VBScript Quiz Answers, Part Four, Plus, More Trivia!
Last night I gave away more copies of my book at our Visual Studio Tools for Office developer lab, but this time I made the trivia questions a whole lot easier. I played five rounds of "Odd Man Out" -- you know, like from Sesame Street. One of these things is not like the other, one of these things just doesn't belong…
Just for fun, how many of them can you get?
A) Mort, Elvis, Einstein, Roger
B) WMI, ADO, DAO, ODBC
C) Gudgeon, Springlering, Pintle, Tumblehome
D) Frodo, Pippin, Bilbo, Drogo
E) Chicago, Daytona, Everett, Cairo
Spoiler warning: I'll put the answers in the comments to this post.
Pizza, beer, VSTO demos and dumb trivia questions -- it's a developer paradise over here, I tell you!
Anyway, moving swiftly on with the answers to my VBScript quiz:
4) Inside a class definition, which of the following are syntactically legal? Why?
(a)
Private Default Sub Default()
(b) Public Default Function Default
(c) Public Default
(d) Public Default Property Get Default(Property)
(a) is illegal, the rest are legal.
(a) is illegal because it makes no sense to have a private default method. The rest are legal because it is perfectly legal to use
Default and Property as the names of member functions, properties and variables.
Why? We added the
Default and Property keywords to the language in VBScript v5. We were afraid that we would break existing programs from a previous version if suddenly they became illegal to use as identifiers. If anyone happened to use Default or Property as a function or variable name, that needed to keep on working. (And besides, VB6 doesn't reserve Default or Property either.)
We did have to make
Class a reserved word. If Class is allowed as an identifier then you can get into this situation:
Sub Class(x)
End Sub
Class Foo
and it becomes very difficult to know whether you are calling the procedure or introducing a new class. Hopefully not very many people were using Class as a variable name, because I broke all of them.
Comments
- Anonymous
March 03, 2005
The comment has been removed - Anonymous
March 03, 2005
Ah, the good old days of Chicago... when the whole OS was 40MB.

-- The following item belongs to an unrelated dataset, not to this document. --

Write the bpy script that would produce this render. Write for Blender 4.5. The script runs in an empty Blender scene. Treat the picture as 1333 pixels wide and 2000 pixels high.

Memphis (Win 98) was the best code name and the best easter egg (it involved finding both Memphis, Egypt and Memphis, TN on the world map). - Anonymous
March 03, 2005
For B, wouldn't it be fair to say that ADO, DAO and WMI belong together because they're COM-based, whereas ODBC is just a data access API?
Oh, and D; is it Pippen in English? I think in the Swedish translation he's Pippin. But I've never read TLOTR, so I could very well be wrong. I didn't know about Drogo for sure :-)
- Kim - Anonymous
March 06, 2005
Wasn't Daytona also the code name for SQL Server CE 2.0?